-- START DATASET CONTENT --

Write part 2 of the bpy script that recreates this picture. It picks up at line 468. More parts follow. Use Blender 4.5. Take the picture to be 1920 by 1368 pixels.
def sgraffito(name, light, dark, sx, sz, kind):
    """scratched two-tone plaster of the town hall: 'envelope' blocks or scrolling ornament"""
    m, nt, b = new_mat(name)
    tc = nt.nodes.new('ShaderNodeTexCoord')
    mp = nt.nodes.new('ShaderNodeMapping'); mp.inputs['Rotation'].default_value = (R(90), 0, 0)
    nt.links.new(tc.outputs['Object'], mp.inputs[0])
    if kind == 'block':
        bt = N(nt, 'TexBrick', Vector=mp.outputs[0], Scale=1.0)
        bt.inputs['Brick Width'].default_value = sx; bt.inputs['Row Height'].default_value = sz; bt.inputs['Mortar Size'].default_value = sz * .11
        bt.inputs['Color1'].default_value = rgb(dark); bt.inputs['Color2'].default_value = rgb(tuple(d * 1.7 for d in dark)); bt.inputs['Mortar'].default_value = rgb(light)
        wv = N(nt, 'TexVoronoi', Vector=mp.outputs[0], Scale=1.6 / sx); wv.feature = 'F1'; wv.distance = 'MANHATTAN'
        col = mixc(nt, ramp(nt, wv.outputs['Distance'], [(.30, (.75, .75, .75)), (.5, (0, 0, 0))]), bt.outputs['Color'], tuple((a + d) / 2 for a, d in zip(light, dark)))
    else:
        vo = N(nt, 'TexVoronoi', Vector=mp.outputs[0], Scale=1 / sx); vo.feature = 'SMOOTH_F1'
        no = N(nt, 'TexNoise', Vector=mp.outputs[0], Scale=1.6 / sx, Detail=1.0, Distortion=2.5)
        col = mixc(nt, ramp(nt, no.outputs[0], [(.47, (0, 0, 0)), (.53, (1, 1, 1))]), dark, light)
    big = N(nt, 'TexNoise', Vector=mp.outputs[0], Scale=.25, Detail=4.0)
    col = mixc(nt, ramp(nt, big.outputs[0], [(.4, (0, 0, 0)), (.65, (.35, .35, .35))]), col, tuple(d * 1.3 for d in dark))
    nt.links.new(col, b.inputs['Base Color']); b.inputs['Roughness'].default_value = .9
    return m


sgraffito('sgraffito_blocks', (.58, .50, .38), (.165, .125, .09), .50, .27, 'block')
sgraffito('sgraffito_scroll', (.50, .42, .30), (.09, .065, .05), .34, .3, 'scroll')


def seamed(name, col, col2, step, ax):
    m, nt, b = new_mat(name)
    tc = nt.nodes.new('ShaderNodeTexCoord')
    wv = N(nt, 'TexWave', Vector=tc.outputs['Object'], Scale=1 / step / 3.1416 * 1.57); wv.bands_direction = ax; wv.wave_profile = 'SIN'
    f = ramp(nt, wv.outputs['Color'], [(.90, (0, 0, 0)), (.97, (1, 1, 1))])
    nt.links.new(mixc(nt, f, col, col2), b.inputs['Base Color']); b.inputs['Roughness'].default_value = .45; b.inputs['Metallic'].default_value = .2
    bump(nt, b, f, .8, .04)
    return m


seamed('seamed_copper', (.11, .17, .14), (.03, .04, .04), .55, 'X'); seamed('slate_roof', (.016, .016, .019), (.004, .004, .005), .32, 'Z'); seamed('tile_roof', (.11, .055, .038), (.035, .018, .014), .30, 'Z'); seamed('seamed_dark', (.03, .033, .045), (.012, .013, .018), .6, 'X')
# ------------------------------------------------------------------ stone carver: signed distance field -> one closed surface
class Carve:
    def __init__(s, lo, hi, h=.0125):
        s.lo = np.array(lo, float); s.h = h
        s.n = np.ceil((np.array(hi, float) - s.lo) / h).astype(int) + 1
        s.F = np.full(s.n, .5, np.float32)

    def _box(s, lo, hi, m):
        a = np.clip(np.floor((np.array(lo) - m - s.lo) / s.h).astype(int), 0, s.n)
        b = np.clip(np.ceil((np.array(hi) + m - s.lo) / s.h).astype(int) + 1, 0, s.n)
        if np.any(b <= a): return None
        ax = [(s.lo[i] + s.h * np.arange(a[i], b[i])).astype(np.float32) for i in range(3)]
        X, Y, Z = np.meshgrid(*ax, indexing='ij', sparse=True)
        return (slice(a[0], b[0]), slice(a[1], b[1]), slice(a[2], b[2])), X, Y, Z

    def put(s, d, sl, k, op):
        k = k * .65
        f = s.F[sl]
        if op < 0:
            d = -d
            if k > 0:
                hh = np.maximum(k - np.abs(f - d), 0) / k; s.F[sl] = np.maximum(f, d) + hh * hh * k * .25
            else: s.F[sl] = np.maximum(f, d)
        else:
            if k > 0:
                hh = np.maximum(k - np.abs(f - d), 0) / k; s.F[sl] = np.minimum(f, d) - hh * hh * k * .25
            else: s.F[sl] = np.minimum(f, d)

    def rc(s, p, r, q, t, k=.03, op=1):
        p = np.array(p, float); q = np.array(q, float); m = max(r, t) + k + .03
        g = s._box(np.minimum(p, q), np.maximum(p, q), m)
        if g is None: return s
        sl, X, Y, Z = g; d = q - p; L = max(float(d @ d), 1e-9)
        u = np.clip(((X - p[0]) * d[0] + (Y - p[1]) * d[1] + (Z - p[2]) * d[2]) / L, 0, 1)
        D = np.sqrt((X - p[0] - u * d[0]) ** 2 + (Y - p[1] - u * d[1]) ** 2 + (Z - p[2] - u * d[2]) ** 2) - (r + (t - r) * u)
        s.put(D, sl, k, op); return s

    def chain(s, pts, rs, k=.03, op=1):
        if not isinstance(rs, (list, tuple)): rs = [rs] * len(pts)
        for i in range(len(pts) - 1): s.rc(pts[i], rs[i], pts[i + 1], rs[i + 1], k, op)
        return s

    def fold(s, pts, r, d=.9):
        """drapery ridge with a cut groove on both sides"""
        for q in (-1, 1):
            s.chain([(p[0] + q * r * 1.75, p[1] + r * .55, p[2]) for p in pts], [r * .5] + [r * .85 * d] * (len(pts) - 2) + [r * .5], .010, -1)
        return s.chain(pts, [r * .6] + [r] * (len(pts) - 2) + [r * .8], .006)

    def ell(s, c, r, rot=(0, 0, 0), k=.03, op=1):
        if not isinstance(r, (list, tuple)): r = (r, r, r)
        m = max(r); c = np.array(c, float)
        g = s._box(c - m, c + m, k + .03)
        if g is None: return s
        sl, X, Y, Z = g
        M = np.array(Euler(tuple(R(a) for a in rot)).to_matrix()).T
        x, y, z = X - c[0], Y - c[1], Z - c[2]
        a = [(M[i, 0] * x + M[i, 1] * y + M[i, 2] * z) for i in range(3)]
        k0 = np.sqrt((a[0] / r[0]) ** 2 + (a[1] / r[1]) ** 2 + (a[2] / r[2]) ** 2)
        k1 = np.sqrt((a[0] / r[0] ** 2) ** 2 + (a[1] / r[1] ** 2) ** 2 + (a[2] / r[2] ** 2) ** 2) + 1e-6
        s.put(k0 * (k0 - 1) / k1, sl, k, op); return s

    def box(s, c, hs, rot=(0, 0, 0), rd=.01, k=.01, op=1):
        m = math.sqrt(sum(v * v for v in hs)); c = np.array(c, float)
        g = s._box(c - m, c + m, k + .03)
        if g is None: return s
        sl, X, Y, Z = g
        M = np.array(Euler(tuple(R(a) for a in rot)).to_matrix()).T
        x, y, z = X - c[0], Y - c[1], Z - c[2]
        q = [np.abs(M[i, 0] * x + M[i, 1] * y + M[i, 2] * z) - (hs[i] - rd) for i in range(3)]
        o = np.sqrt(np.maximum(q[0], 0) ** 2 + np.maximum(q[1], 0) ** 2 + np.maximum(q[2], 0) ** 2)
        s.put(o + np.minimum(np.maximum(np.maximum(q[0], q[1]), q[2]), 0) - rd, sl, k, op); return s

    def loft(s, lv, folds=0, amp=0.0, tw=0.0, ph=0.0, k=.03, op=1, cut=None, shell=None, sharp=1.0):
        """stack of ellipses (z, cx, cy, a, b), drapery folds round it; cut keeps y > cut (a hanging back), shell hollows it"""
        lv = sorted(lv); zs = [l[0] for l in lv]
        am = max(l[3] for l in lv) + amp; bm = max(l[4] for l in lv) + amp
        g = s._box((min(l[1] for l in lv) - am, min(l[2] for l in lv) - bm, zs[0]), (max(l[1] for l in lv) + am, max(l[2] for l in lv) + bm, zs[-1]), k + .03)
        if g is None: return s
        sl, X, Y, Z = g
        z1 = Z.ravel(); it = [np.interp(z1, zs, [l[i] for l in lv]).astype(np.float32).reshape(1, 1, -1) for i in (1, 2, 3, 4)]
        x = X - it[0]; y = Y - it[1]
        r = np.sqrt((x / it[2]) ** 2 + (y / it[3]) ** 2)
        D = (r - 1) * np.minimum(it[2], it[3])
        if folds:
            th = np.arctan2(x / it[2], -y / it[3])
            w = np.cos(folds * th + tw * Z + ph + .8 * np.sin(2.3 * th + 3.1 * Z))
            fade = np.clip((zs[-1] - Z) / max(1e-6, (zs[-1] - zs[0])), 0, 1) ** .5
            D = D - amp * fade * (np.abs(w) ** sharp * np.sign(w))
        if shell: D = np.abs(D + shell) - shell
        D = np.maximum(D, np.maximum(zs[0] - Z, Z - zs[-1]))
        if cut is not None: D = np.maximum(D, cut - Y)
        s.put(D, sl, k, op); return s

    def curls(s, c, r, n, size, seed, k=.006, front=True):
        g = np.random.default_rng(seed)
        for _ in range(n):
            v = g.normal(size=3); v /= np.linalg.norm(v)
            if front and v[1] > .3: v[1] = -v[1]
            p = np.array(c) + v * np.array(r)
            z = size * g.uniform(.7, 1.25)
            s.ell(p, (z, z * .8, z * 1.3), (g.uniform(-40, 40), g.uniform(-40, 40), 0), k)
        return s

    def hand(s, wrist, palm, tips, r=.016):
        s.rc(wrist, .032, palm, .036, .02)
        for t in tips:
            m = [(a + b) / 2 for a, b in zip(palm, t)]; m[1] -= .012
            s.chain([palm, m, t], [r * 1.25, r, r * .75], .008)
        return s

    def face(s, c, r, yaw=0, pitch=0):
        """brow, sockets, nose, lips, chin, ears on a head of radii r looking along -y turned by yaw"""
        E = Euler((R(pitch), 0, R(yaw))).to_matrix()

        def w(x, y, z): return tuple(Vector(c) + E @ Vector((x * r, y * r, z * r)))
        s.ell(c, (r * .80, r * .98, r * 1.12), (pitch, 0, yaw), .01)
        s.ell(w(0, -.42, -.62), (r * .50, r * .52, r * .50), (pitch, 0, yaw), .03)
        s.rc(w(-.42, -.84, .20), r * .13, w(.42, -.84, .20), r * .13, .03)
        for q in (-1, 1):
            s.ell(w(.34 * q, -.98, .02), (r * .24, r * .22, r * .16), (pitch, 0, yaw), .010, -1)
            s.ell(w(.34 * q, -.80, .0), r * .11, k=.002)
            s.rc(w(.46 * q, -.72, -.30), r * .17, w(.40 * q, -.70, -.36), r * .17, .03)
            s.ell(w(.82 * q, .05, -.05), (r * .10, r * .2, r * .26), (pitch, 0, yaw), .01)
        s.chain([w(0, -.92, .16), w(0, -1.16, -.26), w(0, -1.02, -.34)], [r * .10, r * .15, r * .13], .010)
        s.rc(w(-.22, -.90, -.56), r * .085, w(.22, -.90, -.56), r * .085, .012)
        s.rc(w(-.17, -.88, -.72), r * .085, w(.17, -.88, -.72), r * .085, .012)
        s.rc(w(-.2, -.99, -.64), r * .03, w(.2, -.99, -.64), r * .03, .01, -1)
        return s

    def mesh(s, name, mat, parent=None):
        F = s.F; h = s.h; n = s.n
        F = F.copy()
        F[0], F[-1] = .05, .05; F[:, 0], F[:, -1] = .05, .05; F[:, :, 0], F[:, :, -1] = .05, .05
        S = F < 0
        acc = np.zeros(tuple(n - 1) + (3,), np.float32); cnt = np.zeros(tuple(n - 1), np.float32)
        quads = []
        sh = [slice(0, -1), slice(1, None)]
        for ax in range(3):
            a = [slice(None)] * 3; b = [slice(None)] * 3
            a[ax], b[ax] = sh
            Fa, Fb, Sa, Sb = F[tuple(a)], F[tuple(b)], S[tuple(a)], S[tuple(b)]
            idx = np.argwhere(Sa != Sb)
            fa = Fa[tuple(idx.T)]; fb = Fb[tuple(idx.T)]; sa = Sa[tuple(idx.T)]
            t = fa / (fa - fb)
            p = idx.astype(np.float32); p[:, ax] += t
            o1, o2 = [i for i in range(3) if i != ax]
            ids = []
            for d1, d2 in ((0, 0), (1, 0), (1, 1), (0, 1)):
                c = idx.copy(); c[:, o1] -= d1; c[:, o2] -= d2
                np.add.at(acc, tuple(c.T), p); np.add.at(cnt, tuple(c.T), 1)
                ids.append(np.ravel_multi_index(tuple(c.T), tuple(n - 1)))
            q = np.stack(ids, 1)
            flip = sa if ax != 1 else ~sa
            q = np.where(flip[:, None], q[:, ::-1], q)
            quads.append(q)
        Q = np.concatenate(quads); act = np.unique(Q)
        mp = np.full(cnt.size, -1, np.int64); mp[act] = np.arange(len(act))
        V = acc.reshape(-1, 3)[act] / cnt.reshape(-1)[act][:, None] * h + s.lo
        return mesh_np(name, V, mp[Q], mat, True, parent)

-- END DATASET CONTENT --

-- EXERCISE INSTRUCTIONS --
Please transcribe, exactly and with nothing added, the lines from the first line of the material above through the line that contains "(.09, .065, .05), .34, .3, 'scroll')".

-- THE RESPONSE --
Write part 2 of the bpy script that recreates this picture. It picks up at line 468. More parts follow. Use Blender 4.5. Take the picture to be 1920 by 1368 pixels.
def sgraffito(name, light, dark, sx, sz, kind):
    """scratched two-tone plaster of the town hall: 'envelope' blocks or scrolling ornament"""
    m, nt, b = new_mat(name)
    tc = nt.nodes.new('ShaderNodeTexCoord')
    mp = nt.nodes.new('ShaderNodeMapping'); mp.inputs['Rotation'].default_value = (R(90), 0, 0)
    nt.links.new(tc.outputs['Object'], mp.inputs[0])
    if kind == 'block':
        bt = N(nt, 'TexBrick', Vector=mp.outputs[0], Scale=1.0)
        bt.inputs['Brick Width'].default_value = sx; bt.inputs['Row Height'].default_value = sz; bt.inputs['Mortar Size'].default_value = sz * .11
        bt.inputs['Color1'].default_value = rgb(dark); bt.inputs['Color2'].default_value = rgb(tuple(d * 1.7 for d in dark)); bt.inputs['Mortar'].default_value = rgb(light)
        wv = N(nt, 'TexVoronoi', Vector=mp.outputs[0], Scale=1.6 / sx); wv.feature = 'F1'; wv.distance = 'MANHATTAN'
        col = mixc(nt, ramp(nt, wv.outputs['Distance'], [(.30, (.75, .75, .75)), (.5, (0, 0, 0))]), bt.outputs['Color'], tuple((a + d) / 2 for a, d in zip(light, dark)))
    else:
        vo = N(nt, 'TexVoronoi', Vector=mp.outputs[0], Scale=1 / sx); vo.feature = 'SMOOTH_F1'
        no = N(nt, 'TexNoise', Vector=mp.outputs[0], Scale=1.6 / sx, Detail=1.0, Distortion=2.5)
        col = mixc(nt, ramp(nt, no.outputs[0], [(.47, (0, 0, 0)), (.53, (1, 1, 1))]), dark, light)
    big = N(nt, 'TexNoise', Vector=mp.outputs[0], Scale=.25, Detail=4.0)
    col = mixc(nt, ramp(nt, big.outputs[0], [(.4, (0, 0, 0)), (.65, (.35, .35, .35))]), col, tuple(d * 1.3 for d in dark))
    nt.links.new(col, b.inputs['Base Color']); b.inputs['Roughness'].default_value = .9
    return m


sgraffito('sgraffito_blocks', (.58, .50, .38), (.165, .125, .09), .50, .27, 'block')
sgraffito('sgraffito_scroll', (.50, .42, .30), (.09, .065, .05), .34, .3, 'scroll')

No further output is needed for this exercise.